Advantages of Rising Prices

What is inflation? At its base, inflation is rising prices. From a company’s perspective, rising prices can be a good thing. Sales, after all, are prices times the number of widgets sold. If the number of widgets sold remains the same—a big if!—rising prices mean higher sales. In fact, many companies grow earnings just this way, by slowly raising prices over time. Revenue management is a dance between raising prices and maintaining demand, and inflation can actually make it easier to raise prices. If demand is strong, as it is right now, companies can raise prices—and sales—without hurting demand. And that is what we are seeing.

Rising Costs and Rising Earnings

Even if inflation means sales are increasing, it also means companies must deal with rising costs. But looking at the numbers, we can uncover advantages here as well. Other things being equal, if sales and costs increase by the same percentage, the company’s profit will increase because sales are larger than costs. For example, if sales are $100 and increase by 10 percent, sales will be up by $10. If expenses are $80 and go up by 10 percent, they will increase by $8. The total profit will increase by $2, from $20 to $22, on sales of $110 and expenses of $88. So, if expenses increase at the same rate as sales, profits can go up.

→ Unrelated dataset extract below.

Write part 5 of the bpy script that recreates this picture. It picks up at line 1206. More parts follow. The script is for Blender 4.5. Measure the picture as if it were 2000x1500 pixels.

But, generally, expenses don’t increase at the same rate as sales. Some expenses do, of course, but costs like rent, supply contracts, wages, and equipment are typically contracted over one-year to multiyear periods. Because a significant part of a company’s costs are typically sticky, expenses will increase more slowly than revenues. Eventually, costs will catch up, but for a while the company’s revenues will go up faster than the expenses.